Atlanta — Last week in Goldberg’s Deli, a friend and I were discussing the recent San Diego high school shooting that left Bryan Zukor, 14, and Randy Gordon, 17, dead, and 13 others wounded.
As we picked out our hamantaschen and ordered pea soup, we lamented about how tragic this recent loss of life is, how horrible the parents must feel, how terrible it is that our kids aren’t safe in our nation’s houses of “learning and enlightenment.”
The cashier couldn’t help breaking in. “What they should do is enact a law that holds parents responsible for the actions of their kids and jails them when their teenagers kill somebody.”
That got us going. Should — or can — a 15-year-old in severe mental pain, who had little adult guidance or support, really be held responsible for committing such a heinous act of emotional desperation?
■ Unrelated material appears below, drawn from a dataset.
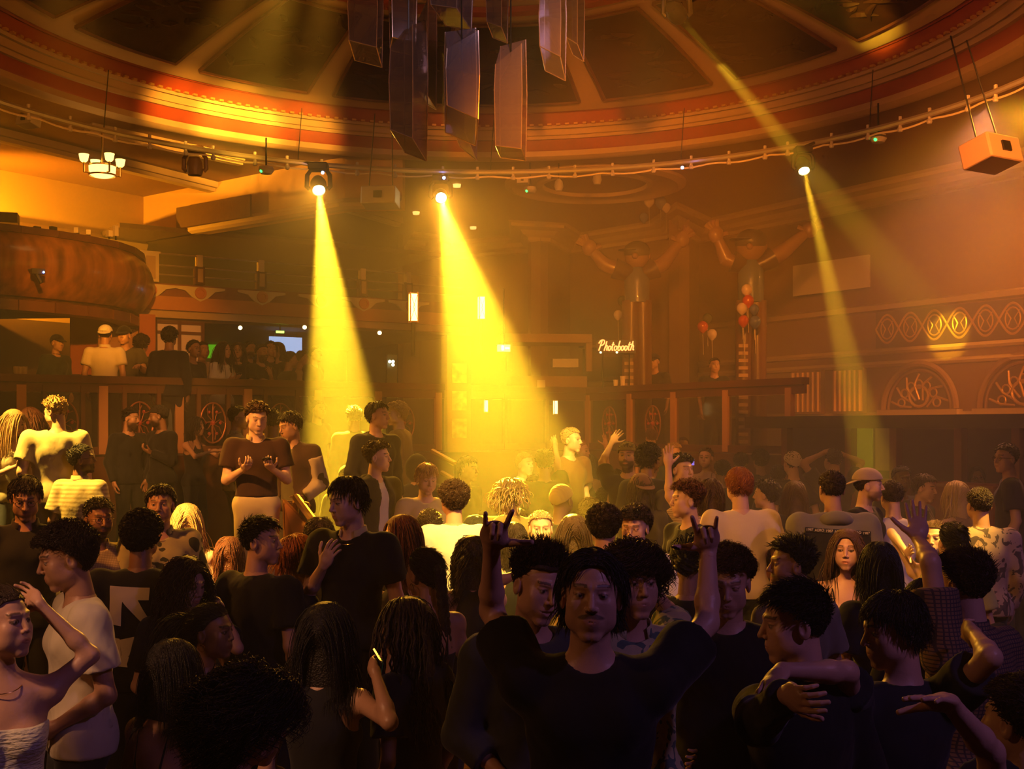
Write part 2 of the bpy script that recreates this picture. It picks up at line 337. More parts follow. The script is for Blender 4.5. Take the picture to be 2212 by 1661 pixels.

What blame should his teenage peers bear for either picking on him mercilessly or failing to stop their friends from tormenting him?
Didn’t any adult in the community either witness the teasing or recognize Charles “Andy” Williams’ pain? Shouldn’t some adult have stepped forward to help this mixed-up adolescent?
Don’t get me wrong. This is not an apologetic for Williams, the San Diego gunboy. Nor is it a call to absolve him of the guilt or punishment he must face for the rest of his life. Killing is wrong. And you had better learn that by the time you’re old enough to plan a murder and execute it.
But calls for punishment and revenge don’t satisfy. After Williams is locked away, our society really won’t be any healthier, safer or better.
As the iron bars clang shut behind another teenage criminal, and as the cries of the mourners are buried behind fresher headlines, we need to contemplate the societal conditions under which children kill children. We need to learn from this experience and do what we can to prevent such conditions from festering in our communities.
Political action insufficient
Those who believe that political action is the way to combat violence in America will launch public awareness campaigns or develop legislation that takes guns out of the hands of the masses, stiffens sentences for criminals or funds more social “prevention” programs to heal the ills that lead to violence. They deserve our praise and encouragement.
But these activists represent a small segment of our society. And their good work will not succeed unless they get grass roots help from parents and grandparents, who are most responsible for instilling our children — our nation’s future — with proper values.
The Jewish community takes tremendous pride in our investment to raise mensches — good, moral, kind people — and there are many lessons to learn from the San Diego shooting.
The one I took to heart is the need for parents to teach children to be kind to their peers — to not tease, insult or embarrass them.
Our tendency to excuse or overlook such regular “juvenile” behavior by reasoning that “kids will be kids” just doesn’t fly. Meanness hurts. It crumbles self-esteem and can destroy young lives.
As I think about the conditions surrounding Williams, an age-old Jewish teaching comes crashing back to me: “Embarrassing a fellow human being is like killing him.”
Our rabbis tell us to look into the face of someone who’s being embarrassed. It reddens. From the blood being spilled from the victim’s heart and soul.
As adults, we must redouble our efforts to teach our — and when necessary, our neighbors’ — children the need to care for the feelings of others. We must intervene when we witness kids being cruel to kids and take responsibility for helping a needy youth heal.
This may not help stop school shootings. But it may lend some positive meaning to the tragic loss of Bryan, Randy — and Andy.
Jacob Schreiber is editor of the Atlanta Jewish Times.